═════ AVAILABLE DATA
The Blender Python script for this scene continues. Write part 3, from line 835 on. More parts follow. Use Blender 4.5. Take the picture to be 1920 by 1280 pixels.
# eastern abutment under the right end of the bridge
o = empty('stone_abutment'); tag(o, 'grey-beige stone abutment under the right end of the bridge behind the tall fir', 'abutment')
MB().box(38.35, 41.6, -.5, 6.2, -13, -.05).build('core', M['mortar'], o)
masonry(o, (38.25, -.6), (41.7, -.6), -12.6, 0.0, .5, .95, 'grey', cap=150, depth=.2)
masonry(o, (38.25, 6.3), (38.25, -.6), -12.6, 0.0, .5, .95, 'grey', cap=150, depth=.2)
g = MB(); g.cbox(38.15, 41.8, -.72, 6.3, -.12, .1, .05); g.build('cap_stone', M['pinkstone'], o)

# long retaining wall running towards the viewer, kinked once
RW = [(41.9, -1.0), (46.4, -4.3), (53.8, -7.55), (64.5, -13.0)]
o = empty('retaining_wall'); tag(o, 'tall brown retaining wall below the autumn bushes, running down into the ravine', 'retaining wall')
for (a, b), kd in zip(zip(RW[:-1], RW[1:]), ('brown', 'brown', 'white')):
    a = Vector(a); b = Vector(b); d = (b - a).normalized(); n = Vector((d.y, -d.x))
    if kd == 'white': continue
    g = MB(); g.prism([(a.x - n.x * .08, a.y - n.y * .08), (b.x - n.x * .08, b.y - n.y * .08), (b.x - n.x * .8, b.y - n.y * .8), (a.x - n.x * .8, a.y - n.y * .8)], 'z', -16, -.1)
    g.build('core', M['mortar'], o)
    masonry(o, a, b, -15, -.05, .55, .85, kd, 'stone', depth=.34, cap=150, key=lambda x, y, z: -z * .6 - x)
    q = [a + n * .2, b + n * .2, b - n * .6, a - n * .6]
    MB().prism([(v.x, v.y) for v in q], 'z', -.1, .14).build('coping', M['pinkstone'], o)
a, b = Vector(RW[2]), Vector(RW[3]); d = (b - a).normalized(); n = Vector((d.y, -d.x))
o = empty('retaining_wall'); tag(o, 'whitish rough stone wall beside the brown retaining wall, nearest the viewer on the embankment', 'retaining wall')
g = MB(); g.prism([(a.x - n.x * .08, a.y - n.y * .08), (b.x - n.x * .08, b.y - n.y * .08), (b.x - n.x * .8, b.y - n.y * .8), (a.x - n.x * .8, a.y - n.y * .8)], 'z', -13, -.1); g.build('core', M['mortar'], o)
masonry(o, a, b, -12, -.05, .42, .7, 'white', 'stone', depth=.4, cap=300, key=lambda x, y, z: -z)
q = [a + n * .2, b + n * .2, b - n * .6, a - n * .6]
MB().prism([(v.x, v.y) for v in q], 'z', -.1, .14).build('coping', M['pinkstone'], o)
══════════
Your output must be the lines of the material above, from the first through the line that contains "g = MB(); g.cbox(38.15, 41.8, -.72, 6.3, -.12, .1, .05);", copied exactly. Include both endpoints and nothing else.

◆ SOLUTION FOR THIS PROBLEM ◆
The Blender Python script for this scene continues. Write part 3, from line 835 on. More parts follow. Use Blender 4.5. Take the picture to be 1920 by 1280 pixels.
# eastern abutment under the right end of the bridge
o = empty('stone_abutment'); tag(o, 'grey-beige stone abutment under the right end of the bridge behind the tall fir', 'abutment')
MB().box(38.35, 41.6, -.5, 6.2, -13, -.05).build('core', M['mortar'], o)
masonry(o, (38.25, -.6), (41.7, -.6), -12.6, 0.0, .5, .95, 'grey', cap=150, depth=.2)
masonry(o, (38.25, 6.3), (38.25, -.6), -12.6, 0.0, .5, .95, 'grey', cap=150, depth=.2)
g = MB(); g.cbox(38.15, 41.8, -.72, 6.3, -.12, .1, .05); g.build('cap_stone', M['pinkstone'], o)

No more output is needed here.